Gunning For Hits
Music Thriller – Issue One
Writer: Jeff Rougvie
Artist: Moritat
Colorist & Letterer: Casey Silver
Release date: January 9, 2019
Rock N Roll…
With Gunning For Hits creator Jeff Rougvie parlays his behind the scenes knowledge of the music industry and imaginative storyteller into a Madmen meets Breaking Bad convergence of art versus commerce. Every artiste needs a patron, and anyone who has read Frederic Dannen’s Hit Men: Power Brokers and Fast Money Inside the Music Business or Tommy James’ autobiography (Me, The Mob and The Music) knows that at least in part the music business was shepherded by an undercurrent of the underworld.

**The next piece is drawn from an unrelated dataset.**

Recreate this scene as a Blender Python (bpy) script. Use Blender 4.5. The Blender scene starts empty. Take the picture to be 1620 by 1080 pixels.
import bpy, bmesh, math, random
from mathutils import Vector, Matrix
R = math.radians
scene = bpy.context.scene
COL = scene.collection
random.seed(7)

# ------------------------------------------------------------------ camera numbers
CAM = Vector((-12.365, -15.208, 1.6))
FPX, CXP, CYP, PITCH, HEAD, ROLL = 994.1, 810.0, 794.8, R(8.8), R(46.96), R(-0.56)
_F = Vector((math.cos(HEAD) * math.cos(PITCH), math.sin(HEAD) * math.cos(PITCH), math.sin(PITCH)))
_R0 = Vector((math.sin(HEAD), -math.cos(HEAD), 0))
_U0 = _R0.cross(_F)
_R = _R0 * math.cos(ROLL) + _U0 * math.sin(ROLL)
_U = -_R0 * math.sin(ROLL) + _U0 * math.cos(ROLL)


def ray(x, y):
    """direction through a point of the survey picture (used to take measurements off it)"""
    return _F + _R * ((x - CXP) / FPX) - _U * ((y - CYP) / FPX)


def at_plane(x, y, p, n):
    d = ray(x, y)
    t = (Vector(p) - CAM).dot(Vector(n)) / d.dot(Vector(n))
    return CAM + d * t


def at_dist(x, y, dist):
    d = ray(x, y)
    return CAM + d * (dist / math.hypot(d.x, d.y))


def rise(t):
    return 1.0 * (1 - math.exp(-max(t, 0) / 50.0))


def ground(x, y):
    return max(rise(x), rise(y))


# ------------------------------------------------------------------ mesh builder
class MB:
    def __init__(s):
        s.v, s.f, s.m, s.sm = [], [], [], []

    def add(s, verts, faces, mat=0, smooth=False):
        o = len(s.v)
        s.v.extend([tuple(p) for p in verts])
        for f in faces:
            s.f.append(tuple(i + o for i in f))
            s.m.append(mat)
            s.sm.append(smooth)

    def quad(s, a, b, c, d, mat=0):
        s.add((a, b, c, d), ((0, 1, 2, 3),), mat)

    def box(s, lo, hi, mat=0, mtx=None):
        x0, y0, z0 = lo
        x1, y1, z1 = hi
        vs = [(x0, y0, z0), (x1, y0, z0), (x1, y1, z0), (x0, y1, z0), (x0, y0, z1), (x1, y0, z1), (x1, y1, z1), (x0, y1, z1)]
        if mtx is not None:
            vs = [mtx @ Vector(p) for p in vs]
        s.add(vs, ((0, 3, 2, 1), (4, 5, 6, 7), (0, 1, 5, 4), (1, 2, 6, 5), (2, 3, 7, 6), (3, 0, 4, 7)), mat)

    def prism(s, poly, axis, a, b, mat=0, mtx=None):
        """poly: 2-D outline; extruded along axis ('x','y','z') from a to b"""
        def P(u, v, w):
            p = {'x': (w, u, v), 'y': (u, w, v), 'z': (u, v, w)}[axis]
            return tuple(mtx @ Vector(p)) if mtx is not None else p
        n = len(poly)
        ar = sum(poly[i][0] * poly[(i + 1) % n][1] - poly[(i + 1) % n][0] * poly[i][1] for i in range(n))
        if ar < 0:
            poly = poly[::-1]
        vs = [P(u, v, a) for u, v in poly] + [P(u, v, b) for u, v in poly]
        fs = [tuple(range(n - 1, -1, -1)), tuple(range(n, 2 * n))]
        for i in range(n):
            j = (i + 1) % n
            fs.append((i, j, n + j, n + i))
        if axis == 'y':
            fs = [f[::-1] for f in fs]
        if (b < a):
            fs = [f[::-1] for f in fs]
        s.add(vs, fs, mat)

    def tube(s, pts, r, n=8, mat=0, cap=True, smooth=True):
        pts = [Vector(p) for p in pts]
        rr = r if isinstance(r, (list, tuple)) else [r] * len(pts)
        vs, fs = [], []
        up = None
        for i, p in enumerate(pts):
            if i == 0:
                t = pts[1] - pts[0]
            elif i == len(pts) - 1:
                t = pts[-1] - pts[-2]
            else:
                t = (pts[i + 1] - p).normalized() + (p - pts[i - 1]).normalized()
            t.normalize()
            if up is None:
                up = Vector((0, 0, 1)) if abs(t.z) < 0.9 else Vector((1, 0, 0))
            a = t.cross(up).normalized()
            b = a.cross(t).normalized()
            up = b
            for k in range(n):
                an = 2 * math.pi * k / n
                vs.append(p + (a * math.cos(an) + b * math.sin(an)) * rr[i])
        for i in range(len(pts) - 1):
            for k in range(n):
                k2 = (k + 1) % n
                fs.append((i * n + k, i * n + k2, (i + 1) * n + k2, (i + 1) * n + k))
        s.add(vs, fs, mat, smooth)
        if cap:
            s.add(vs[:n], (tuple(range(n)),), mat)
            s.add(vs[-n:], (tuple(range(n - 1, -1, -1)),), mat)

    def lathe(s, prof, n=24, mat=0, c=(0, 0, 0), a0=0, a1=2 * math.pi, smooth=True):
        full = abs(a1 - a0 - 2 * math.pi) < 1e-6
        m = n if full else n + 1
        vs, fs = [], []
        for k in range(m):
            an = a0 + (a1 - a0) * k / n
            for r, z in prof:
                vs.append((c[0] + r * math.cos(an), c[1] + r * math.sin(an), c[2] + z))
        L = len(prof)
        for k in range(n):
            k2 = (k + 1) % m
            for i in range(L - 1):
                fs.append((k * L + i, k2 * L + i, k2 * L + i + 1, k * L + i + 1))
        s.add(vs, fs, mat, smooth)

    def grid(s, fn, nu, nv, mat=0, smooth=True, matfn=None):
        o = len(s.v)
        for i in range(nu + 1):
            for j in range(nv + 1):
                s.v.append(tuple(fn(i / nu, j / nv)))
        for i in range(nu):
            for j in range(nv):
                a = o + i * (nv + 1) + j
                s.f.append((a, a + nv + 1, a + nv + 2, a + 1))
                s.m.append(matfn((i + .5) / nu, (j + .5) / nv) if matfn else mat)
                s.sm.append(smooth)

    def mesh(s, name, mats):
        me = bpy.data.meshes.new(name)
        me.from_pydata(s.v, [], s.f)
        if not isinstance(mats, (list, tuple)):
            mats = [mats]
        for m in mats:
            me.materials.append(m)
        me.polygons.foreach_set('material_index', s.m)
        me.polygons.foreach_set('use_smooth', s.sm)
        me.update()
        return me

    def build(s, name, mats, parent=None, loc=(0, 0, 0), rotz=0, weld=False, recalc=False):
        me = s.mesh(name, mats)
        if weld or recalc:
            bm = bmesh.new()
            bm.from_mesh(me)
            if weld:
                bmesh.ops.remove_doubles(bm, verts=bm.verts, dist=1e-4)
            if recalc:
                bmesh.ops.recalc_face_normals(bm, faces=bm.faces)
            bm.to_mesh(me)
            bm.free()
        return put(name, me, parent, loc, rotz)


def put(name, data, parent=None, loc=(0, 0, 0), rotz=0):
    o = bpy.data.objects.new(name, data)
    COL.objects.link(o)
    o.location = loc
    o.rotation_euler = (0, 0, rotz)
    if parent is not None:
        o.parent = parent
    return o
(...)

Gunning For Hits takes that premise to the next level following the exploits of 1980’s A&R man Martin Mills. That’s artists and repertoire – or talent scout – to the uninitiated. Find and sign potential money making acts before your competitors do – at any cost. Issue 1 deals with some novel contract negotiations.
What Goes On…
Each Gunning For Hits installment will contain a unique “background” feature. The first issue’s mid-story sidesteps into “how the record industry works” and is worth the price of admission. The arcana of how a musical group is screwed at every level would play as black comedy if it wasn’t mostly fact.
Artist Moritat (Harley Quinn, The Spirit) illustrates this section with a simple Doonesbury meets Monopoly gamecards look that stylistically separates it from the narrative.
I’ll Be Your Mirror…
Rougvie uses the last several pages of the book to tell his own back story from the moment he purchased his first comic book to today when his own book finally becomes a tangible reality. His work for the Rykodisc label found him godfathering early compact disc re-issues of David Bowie’s catalog such as the Sound and Vision boxset. Those details are as interesting as the fictional fixations they’ve spawned.
New Age…
For millennial relevancy (and your listening pleasure) there’s a companion Spotify playlist for every issue. There’s also additional social media content. The Martin Mills character already has an “excerpts from the journal of” Twitter account (@martinmillshits).
In the non-fictional world Jeff Rougvie heads the Supermegabot music label.
Sister Ray Says… (Um, I mean SkeletonPete Says)
I’m not on Spotify, so I listened to The Velvet Underground Live At Max’s Kansas City while I wrote this review. Now I need a shower.